Write out every entry exactly as it stands.
■ ■ ■
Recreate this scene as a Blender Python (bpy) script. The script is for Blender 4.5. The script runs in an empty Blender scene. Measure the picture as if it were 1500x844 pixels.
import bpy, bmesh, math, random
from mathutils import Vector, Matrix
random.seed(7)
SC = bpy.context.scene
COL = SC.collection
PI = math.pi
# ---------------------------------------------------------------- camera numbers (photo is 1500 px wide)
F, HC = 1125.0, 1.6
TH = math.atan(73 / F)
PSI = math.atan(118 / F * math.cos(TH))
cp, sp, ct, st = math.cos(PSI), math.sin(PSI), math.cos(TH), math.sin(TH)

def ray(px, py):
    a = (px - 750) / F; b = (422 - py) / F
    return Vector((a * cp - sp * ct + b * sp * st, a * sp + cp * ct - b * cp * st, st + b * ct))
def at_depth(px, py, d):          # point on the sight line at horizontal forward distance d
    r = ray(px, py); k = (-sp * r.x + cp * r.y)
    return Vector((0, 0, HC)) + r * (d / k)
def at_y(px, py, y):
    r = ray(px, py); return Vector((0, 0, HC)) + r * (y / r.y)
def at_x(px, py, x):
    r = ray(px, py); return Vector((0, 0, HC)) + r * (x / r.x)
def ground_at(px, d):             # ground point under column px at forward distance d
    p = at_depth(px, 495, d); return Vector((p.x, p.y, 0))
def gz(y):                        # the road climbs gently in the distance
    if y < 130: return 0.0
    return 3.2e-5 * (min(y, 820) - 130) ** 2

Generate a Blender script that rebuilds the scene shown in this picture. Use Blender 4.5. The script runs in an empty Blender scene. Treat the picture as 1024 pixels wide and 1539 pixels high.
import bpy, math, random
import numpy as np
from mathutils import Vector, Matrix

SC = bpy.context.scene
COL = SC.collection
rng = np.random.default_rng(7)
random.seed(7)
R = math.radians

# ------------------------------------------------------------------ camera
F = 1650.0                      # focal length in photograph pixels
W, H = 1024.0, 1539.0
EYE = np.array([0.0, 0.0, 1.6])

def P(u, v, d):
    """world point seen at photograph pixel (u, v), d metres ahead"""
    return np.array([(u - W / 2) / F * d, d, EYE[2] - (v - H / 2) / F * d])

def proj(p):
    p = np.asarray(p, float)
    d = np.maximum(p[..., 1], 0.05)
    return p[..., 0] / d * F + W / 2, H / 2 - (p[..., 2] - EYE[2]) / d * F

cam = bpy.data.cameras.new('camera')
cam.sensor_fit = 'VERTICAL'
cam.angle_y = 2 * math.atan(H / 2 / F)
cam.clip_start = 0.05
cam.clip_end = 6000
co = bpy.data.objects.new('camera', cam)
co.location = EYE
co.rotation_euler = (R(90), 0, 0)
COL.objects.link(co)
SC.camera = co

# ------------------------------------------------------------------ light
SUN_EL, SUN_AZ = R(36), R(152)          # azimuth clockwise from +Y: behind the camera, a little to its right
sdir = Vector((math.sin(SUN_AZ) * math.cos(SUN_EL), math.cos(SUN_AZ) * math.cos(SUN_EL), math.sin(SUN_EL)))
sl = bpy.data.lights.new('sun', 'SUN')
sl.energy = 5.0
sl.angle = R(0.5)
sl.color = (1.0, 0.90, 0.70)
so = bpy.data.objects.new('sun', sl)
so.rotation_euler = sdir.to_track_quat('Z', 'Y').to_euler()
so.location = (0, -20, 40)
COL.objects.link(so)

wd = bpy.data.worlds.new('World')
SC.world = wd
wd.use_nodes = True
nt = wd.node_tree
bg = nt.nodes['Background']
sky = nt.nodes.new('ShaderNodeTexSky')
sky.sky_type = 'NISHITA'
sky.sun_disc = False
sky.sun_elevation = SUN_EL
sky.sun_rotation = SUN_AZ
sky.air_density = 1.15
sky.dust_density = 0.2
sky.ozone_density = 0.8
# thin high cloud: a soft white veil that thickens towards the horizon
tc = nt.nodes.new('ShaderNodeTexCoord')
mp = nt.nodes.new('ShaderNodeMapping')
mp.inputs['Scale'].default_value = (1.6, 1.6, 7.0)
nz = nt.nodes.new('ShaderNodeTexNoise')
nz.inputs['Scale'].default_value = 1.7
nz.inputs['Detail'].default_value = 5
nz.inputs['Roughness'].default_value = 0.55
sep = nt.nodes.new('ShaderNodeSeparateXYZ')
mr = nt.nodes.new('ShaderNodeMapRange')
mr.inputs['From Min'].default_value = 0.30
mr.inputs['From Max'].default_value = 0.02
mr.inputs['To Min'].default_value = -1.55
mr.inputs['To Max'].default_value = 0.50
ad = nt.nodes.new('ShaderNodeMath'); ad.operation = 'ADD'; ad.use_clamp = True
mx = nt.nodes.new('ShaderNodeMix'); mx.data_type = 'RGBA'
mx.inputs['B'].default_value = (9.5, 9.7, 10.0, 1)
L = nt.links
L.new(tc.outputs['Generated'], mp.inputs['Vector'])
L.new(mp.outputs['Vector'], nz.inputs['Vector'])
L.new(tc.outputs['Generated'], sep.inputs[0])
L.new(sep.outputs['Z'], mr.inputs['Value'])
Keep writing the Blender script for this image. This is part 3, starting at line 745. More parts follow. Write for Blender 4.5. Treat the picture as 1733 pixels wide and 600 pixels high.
■ ■ ■
Task response:
Recreate this scene as a Blender Python (bpy) script. The script is for Blender 4.5. The script runs in an empty Blender scene. Measure the picture as if it were 1500x844 pixels.
import bpy, bmesh, math, random
from mathutils import Vector, Matrix
random.seed(7)
SC = bpy.context.scene
COL = SC.collection
PI = math.pi
# ---------------------------------------------------------------- camera numbers (photo is 1500 px wide)
F, HC = 1125.0, 1.6
TH = math.atan(73 / F)
PSI = math.atan(118 / F * math.cos(TH))
cp, sp, ct, st = math.cos(PSI), math.sin(PSI), math.cos(TH), math.sin(TH)

def ray(px, py):
    a = (px - 750) / F; b = (422 - py) / F
    return Vector((a * cp - sp * ct + b * sp * st, a * sp + cp * ct - b * cp * st, st + b * ct))
def at_depth(px, py, d):          # point on the sight line at horizontal forward distance d
    r = ray(px, py); k = (-sp * r.x + cp * r.y)
    return Vector((0, 0, HC)) + r * (d / k)
def at_y(px, py, y):
    r = ray(px, py); return Vector((0, 0, HC)) + r * (y / r.y)
def at_x(px, py, x):
    r = ray(px, py); return Vector((0, 0, HC)) + r * (x / r.x)
def ground_at(px, d):             # ground point under column px at forward distance d
    p = at_depth(px, 495, d); return Vector((p.x, p.y, 0))
def gz(y):                        # the road climbs gently in the distance
    if y < 130: return 0.0
    return 3.2e-5 * (min(y, 820) - 130) ** 2

Generate a Blender script that rebuilds the scene shown in this picture. Use Blender 4.5. The script runs in an empty Blender scene. Treat the picture as 1024 pixels wide and 1539 pixels high.
import bpy, math, random
import numpy as np
from mathutils import Vector, Matrix

SC = bpy.context.scene
COL = SC.collection
rng = np.random.default_rng(7)
random.seed(7)
R = math.radians

# ------------------------------------------------------------------ camera
F = 1650.0                      # focal length in photograph pixels
W, H = 1024.0, 1539.0
EYE = np.array([0.0, 0.0, 1.6])

def P(u, v, d):
    """world point seen at photograph pixel (u, v), d metres ahead"""
    return np.array([(u - W / 2) / F * d, d, EYE[2] - (v - H / 2) / F * d])

def proj(p):
    p = np.asarray(p, float)
    d = np.maximum(p[..., 1], 0.05)
    return p[..., 0] / d * F + W / 2, H / 2 - (p[..., 2] - EYE[2]) / d * F

cam = bpy.data.cameras.new('camera')
cam.sensor_fit = 'VERTICAL'
cam.angle_y = 2 * math.atan(H / 2 / F)
cam.clip_start = 0.05
cam.clip_end = 6000
co = bpy.data.objects.new('camera', cam)
co.location = EYE
co.rotation_euler = (R(90), 0, 0)
COL.objects.link(co)
SC.camera = co

# ------------------------------------------------------------------ light
SUN_EL, SUN_AZ = R(36), R(152)          # azimuth clockwise from +Y: behind the camera, a little to its right
sdir = Vector((math.sin(SUN_AZ) * math.cos(SUN_EL), math.cos(SUN_AZ) * math.cos(SUN_EL), math.sin(SUN_EL)))
sl = bpy.data.lights.new('sun', 'SUN')
sl.energy = 5.0
sl.angle = R(0.5)
sl.color = (1.0, 0.90, 0.70)
so = bpy.data.objects.new('sun', sl)
so.rotation_euler = sdir.to_track_quat('Z', 'Y').to_euler()
so.location = (0, -20, 40)
COL.objects.link(so)

wd = bpy.data.worlds.new('World')
SC.world = wd
wd.use_nodes = True
nt = wd.node_tree
bg = nt.nodes['Background']
sky = nt.nodes.new('ShaderNodeTexSky')
sky.sky_type = 'NISHITA'
sky.sun_disc = False
sky.sun_elevation = SUN_EL
sky.sun_rotation = SUN_AZ
sky.air_density = 1.15
sky.dust_density = 0.2
sky.ozone_density = 0.8
# thin high cloud: a soft white veil that thickens towards the horizon
tc = nt.nodes.new('ShaderNodeTexCoord')
mp = nt.nodes.new('ShaderNodeMapping')
mp.inputs['Scale'].default_value = (1.6, 1.6, 7.0)
nz = nt.nodes.new('ShaderNodeTexNoise')
nz.inputs['Scale'].default_value = 1.7
nz.inputs['Detail'].default_value = 5
nz.inputs['Roughness'].default_value = 0.55
sep = nt.nodes.new('ShaderNodeSeparateXYZ')
mr = nt.nodes.new('ShaderNodeMapRange')
mr.inputs['From Min'].default_value = 0.30
mr.inputs['From Max'].default_value = 0.02
mr.inputs['To Min'].default_value = -1.55
mr.inputs['To Max'].default_value = 0.50
ad = nt.nodes.new('ShaderNodeMath'); ad.operation = 'ADD'; ad.use_clamp = True
mx = nt.nodes.new('ShaderNodeMix'); mx.data_type = 'RGBA'
mx.inputs['B'].default_value = (9.5, 9.7, 10.0, 1)
L = nt.links
L.new(tc.outputs['Generated'], mp.inputs['Vector'])
L.new(mp.outputs['Vector'], nz.inputs['Vector'])
L.new(tc.outputs['Generated'], sep.inputs[0])
L.new(sep.outputs['Z'], mr.inputs['Value'])
Keep writing the Blender script for this image. This is part 3, starting at line 745. More parts follow. Write for Blender 4.5. Treat the picture as 1733 pixels wide and 600 pixels high.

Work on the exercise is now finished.